5 of 40 comments (clear)

  1. Good Luck by kelleher · · Score: 5, Interesting
    All the people I worked with that pushed ITIL spent their time wasting mine in meetings, producing little and scampering around with the latest "cool" vendor. I'd be surprised if someone with an opensource leaning would be taken in by ITIL or if someone taken in by ITIL would produce something opensource. I'm just glad it died a quiet death at my place of employment.

    Before you mod this a troll, go read up on ITIL. On the surface it doesn't look bad, but the extremes the consultants can push it to are ludicrous. And the consultants almost always will...

    1. Re:Good Luck by blincoln · · Score: 4, Informative

      Agreed.

      A few years ago at work they started a big push to ITIL-ize and CMM-ify everything. From my perspective, nothing has changed except I have to fill out a bunch of absolutely useless paperwork to do anything, and every once in awhile I have to log into the vile abomination known as PVCS Dimensions.

      It doesn't seem to be about actually *improving* anything - e.g. making it less likely that mistakes will happen - just about making it *appear* like it has by producing a bunch of electronic paperwork that no one reads.

      The tools you use are less important than how you use them. Everything I've seen of ITIL makes me think that its goal is to try and change the tools, not the thought process behind what they're being used for.

      --
      "...always new atoms but always doing the same dance, remembering what the dance was yesterday." -Richard Feynman
    2. Re:Good Luck by Nik13 · · Score: 3, Insightful

      Same here... We were using a simple web app I had made ages ago but that still served the purpose well. It had all the customer/trouble ticket info, priorities, deadlines, etc - just nothing like escalation and stuff we never have used to this day, even with our ITIL solutions...

      We've installed, tested and have been demo'ed various ITIL solutions, each uglier than each other. In general, the more features they had [that we didn't need], the uglier, clunkier and bloated the interface became. I remember one heavy Java web app that only worked with IE and had all kinds of frames with scrollers in both directions and no means of navigating it that made any sense... After an hour of watching them do stuff, I still had no f'n idea what was where or any of the basics (it was so bad that we're still laughing at it as of today). I has been rather time consuming to find the app, and even the one we have now isn't exactly great IMHO (we ended up with Remedy - it was pretty much forced onto us). As part of this test process, we've tried just about anything we could find on the web - including open source stuff from sourceforge (or anything that ressembled it), and we didn't find anything really outstanding (much less anything using the ITIL model with customizations or anything like that).
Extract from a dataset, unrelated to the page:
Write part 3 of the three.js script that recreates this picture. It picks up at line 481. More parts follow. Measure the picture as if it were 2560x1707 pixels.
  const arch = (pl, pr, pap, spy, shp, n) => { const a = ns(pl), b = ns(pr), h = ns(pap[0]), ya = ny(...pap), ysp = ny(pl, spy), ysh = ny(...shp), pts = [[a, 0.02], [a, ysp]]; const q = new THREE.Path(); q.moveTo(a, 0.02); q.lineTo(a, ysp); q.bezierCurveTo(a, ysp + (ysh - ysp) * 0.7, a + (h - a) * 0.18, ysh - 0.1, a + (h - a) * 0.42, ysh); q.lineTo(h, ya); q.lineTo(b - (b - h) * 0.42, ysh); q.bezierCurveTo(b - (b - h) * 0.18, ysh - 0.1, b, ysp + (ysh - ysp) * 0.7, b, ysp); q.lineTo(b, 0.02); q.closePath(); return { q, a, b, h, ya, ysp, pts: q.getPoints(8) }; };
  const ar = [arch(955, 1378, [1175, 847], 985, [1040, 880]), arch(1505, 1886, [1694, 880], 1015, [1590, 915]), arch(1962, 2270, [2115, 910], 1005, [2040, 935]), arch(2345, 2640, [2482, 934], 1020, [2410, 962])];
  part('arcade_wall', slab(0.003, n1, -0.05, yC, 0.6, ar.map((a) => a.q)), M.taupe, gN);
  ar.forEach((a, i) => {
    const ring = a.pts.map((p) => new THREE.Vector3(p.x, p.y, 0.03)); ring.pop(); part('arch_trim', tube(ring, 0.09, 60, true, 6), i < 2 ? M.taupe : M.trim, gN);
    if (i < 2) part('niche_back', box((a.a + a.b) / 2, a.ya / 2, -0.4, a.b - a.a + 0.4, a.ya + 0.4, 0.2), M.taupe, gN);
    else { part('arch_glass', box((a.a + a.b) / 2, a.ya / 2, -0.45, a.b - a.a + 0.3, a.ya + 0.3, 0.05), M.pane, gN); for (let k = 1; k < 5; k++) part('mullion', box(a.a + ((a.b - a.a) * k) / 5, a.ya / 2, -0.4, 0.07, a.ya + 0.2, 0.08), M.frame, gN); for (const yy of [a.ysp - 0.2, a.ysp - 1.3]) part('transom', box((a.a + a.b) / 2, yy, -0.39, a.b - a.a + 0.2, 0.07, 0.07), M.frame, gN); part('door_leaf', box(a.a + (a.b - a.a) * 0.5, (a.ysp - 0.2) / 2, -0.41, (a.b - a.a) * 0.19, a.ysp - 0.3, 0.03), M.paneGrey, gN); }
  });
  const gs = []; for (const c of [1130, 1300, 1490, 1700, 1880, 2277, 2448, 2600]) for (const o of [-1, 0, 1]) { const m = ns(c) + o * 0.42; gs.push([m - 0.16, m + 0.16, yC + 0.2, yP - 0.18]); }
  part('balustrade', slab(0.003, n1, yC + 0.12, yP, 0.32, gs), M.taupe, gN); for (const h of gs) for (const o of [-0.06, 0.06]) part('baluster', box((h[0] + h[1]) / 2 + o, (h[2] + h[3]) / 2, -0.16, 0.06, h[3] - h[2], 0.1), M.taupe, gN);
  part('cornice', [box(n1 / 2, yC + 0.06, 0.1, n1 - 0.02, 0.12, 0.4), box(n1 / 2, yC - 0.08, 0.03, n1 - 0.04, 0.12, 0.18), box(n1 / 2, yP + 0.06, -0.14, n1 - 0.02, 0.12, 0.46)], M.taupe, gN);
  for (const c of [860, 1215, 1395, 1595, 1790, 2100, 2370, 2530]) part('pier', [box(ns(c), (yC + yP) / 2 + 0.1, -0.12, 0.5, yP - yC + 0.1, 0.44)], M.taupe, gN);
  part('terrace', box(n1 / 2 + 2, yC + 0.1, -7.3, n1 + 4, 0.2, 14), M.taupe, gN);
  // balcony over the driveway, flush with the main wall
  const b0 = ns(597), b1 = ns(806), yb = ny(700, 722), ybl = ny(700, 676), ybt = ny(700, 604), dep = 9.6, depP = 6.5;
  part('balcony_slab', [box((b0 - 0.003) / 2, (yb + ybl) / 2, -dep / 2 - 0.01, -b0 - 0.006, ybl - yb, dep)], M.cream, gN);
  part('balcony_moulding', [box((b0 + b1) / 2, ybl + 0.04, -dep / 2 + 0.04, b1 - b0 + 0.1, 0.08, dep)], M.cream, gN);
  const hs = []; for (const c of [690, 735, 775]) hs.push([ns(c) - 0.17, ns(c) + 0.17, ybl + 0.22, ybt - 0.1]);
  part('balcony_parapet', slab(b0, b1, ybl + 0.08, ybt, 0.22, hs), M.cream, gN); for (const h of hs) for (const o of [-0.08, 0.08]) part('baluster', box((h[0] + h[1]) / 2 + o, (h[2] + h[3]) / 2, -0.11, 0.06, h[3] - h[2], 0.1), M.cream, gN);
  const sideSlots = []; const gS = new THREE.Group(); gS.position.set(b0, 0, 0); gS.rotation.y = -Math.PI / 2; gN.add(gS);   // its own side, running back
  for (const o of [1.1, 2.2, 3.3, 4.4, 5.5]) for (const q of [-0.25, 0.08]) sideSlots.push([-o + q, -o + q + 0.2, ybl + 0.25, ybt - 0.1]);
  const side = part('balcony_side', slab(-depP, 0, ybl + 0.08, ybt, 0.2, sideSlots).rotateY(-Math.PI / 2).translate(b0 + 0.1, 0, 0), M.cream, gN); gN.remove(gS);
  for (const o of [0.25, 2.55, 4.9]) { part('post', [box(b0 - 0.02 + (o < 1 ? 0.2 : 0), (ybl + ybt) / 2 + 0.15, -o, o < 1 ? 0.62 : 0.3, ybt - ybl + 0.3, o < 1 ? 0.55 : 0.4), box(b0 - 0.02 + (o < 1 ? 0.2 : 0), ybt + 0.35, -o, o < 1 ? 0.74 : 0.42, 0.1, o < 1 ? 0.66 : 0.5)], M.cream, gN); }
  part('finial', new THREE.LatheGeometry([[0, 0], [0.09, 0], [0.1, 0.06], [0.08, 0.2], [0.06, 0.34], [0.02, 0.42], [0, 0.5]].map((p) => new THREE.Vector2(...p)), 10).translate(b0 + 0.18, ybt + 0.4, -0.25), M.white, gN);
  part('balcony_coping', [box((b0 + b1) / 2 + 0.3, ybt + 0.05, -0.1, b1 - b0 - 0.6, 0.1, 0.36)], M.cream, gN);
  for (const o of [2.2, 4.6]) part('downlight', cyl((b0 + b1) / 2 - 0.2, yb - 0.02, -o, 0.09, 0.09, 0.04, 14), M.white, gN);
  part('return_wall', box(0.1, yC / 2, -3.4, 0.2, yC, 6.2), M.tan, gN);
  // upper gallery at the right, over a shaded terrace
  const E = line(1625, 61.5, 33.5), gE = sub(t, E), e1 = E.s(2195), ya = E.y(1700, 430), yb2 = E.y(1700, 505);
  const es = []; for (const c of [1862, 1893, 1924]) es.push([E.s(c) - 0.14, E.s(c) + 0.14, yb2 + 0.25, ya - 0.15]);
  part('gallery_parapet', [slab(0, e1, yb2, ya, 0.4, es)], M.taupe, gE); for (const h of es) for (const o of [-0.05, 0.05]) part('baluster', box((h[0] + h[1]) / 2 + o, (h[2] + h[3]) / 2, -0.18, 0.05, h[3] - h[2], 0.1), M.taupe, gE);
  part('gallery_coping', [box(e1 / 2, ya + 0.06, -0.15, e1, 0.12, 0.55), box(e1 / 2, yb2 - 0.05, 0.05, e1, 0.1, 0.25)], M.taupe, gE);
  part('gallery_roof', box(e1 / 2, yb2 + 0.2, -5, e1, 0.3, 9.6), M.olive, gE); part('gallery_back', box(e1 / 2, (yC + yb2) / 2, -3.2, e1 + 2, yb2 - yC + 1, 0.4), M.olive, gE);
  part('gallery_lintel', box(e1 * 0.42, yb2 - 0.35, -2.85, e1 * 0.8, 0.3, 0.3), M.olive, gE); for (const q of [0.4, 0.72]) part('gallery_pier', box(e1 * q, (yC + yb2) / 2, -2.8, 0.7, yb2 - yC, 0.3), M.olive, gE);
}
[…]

      Now we pretty much have to turn away users coming for quick help (90% of the problems) and tell them to call the helpdesk instead. It's frustrating to them to have to call unecessarily for something trivial, and it is also somewhat frustrating to us. I'd much rather take care of it right now than wait till they call the helpdesk, that a trouble ticket is created and everything (sometimes it takes well over an hour before I hear from that person again, if they even bother at all).

      All this in the name of being able to analyze all the stuff we're forced to type. You never know, printers running out of toner and such could be something common, and this precious data will enable them to identify these common things (funny how nothing's ever been identified like that so far).

      The only good thing I've seen about this is sometimes a work order tends to be delayed for some reason (lazyness or otherwise), and this may force you to act on it sooner, but overal, 99.9% of the time it's just annoying and useless overhead. It's costed us many, many thousands in licenses, and we had to hire people to man the helpdesk, get some workstations for them and somewhere to work (office space, furniture, etc). We're not one bit more productive than before, tickets don't generally speaking get handled faster, people aren't one bit happier about support, managers aren't happier, ...

      At some point they had managed to make me believe it would be a good thing, but so far it still only has been a pain in the butt.

      --
      ///<sig />
  2. Rule for good technical writing by Will_Malverson · · Score: 5, Insightful

    Never use an acronym without defining it. Telling someone they can look it up doesn't count.

  3. More/alternate info by Anonymous Coward · · Score: 3, Informative

    You can also get some sort of overview at http://www.itil-itsm-world.com, though a lot of the "meat" requires you to purchase their documents.

    I started reading the overview (work-related), and let me just say it's one of the BEST somnambulents around.

    Having dodged the ISO9001 bullet, and having been through the throes of CMM (before there was a CMMi), I can completely understand the skepticism that ITIL's being greeted with around here. Like anything else of this ilk, it's really really easy to go overboard to the point where it's useless. However, I'm hopeful I can reign in my manager and his boss to the point where we take the good (like examining what we currently do, and putting effort into what we should but don't), while avoiding the bad (like months of meetings everyone sleeps through and paperwork that no one ever reads).

    The fact of the matter is that the higher-ups are hearing more and more about ITIL, and so it WILL eventually be coming down the pipe to those of us that will have to implement or live with it. And even though there's currently no free (beer/speech) or open source software that does everything, a lot of tools out there already do support at least some aspects of ITIL. The trick is to know how to tie them together, or at least use each for those aspects of ITIL to which they're suited.